PROBLEM REQUIREMENTS.
Output the material below in its entirety, exactly as given.

━━━ DATASET EXTRACT

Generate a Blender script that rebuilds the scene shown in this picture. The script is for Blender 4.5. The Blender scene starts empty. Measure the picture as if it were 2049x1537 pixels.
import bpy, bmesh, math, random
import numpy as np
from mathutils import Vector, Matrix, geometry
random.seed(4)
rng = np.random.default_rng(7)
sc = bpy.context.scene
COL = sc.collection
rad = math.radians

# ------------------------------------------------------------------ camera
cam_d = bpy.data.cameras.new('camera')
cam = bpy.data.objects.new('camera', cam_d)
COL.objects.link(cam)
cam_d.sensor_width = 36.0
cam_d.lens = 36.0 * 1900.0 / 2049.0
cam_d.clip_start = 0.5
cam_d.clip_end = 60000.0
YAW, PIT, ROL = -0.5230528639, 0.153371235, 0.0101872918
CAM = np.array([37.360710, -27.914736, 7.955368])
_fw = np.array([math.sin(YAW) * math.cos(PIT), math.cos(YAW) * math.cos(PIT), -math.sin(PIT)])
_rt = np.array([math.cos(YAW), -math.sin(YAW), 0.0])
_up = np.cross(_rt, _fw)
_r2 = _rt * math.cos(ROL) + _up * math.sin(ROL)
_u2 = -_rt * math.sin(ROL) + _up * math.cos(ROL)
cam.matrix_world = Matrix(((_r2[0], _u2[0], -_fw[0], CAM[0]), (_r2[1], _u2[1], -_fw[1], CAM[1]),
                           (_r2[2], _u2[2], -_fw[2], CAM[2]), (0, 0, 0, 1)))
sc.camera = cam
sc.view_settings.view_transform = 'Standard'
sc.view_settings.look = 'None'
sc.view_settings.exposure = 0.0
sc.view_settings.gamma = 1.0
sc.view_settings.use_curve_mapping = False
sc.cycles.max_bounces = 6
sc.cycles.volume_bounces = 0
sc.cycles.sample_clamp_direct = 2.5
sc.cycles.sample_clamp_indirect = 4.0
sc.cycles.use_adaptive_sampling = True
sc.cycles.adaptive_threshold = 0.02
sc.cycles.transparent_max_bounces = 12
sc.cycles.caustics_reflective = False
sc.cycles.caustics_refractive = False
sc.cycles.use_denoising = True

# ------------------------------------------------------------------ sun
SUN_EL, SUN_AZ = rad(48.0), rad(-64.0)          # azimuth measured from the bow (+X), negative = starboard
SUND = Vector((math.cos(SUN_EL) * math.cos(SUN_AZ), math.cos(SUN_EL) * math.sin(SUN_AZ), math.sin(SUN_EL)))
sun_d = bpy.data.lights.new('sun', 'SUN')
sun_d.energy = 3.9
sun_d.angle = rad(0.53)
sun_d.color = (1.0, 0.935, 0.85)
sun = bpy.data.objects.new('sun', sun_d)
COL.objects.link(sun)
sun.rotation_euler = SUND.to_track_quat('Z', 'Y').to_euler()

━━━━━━

FINAL RESULT.
Generate a Blender script that rebuilds the scene shown in this picture. The script is for Blender 4.5. The Blender scene starts empty. Measure the picture as if it were 2049x1537 pixels.
import bpy, bmesh, math, random
import numpy as np
from mathutils import Vector, Matrix, geometry
random.seed(4)
rng = np.random.default_rng(7)
sc = bpy.context.scene
COL = sc.collection
rad = math.radians

# ------------------------------------------------------------------ camera
cam_d = bpy.data.cameras.new('camera')
cam = bpy.data.objects.new('camera', cam_d)
COL.objects.link(cam)
cam_d.sensor_width = 36.0
cam_d.lens = 36.0 * 1900.0 / 2049.0
cam_d.clip_start = 0.5
cam_d.clip_end = 60000.0
YAW, PIT, ROL = -0.5230528639, 0.153371235, 0.0101872918
CAM = np.array([37.360710, -27.914736, 7.955368])
_fw = np.array([math.sin(YAW) * math.cos(PIT), math.cos(YAW) * math.cos(PIT), -math.sin(PIT)])
_rt = np.array([math.cos(YAW), -math.sin(YAW), 0.0])
_up = np.cross(_rt, _fw)
_r2 = _rt * math.cos(ROL) + _up * math.sin(ROL)
_u2 = -_rt * math.sin(ROL) + _up * math.cos(ROL)
cam.matrix_world = Matrix(((_r2[0], _u2[0], -_fw[0], CAM[0]), (_r2[1], _u2[1], -_fw[1], CAM[1]),
                           (_r2[2], _u2[2], -_fw[2], CAM[2]), (0, 0, 0, 1)))
sc.camera = cam
sc.view_settings.view_transform = 'Standard'
sc.view_settings.look = 'None'
sc.view_settings.exposure = 0.0
sc.view_settings.gamma = 1.0
sc.view_settings.use_curve_mapping = False
sc.cycles.max_bounces = 6
sc.cycles.volume_bounces = 0
sc.cycles.sample_clamp_direct = 2.5
sc.cycles.sample_clamp_indirect = 4.0
sc.cycles.use_adaptive_sampling = True
sc.cycles.adaptive_threshold = 0.02
sc.cycles.transparent_max_bounces = 12
sc.cycles.caustics_reflective = False
sc.cycles.caustics_refractive = False
sc.cycles.use_denoising = True

# ------------------------------------------------------------------ sun
SUN_EL, SUN_AZ = rad(48.0), rad(-64.0)          # azimuth measured from the bow (+X), negative = starboard
SUND = Vector((math.cos(SUN_EL) * math.cos(SUN_AZ), math.cos(SUN_EL) * math.sin(SUN_AZ), math.sin(SUN_EL)))
sun_d = bpy.data.lights.new('sun', 'SUN')
sun_d.energy = 3.9
sun_d.angle = rad(0.53)
sun_d.color = (1.0, 0.935, 0.85)
sun = bpy.data.objects.new('sun', sun_d)
COL.objects.link(sun)
sun.rotation_euler = SUND.to_track_quat('Z', 'Y').to_euler()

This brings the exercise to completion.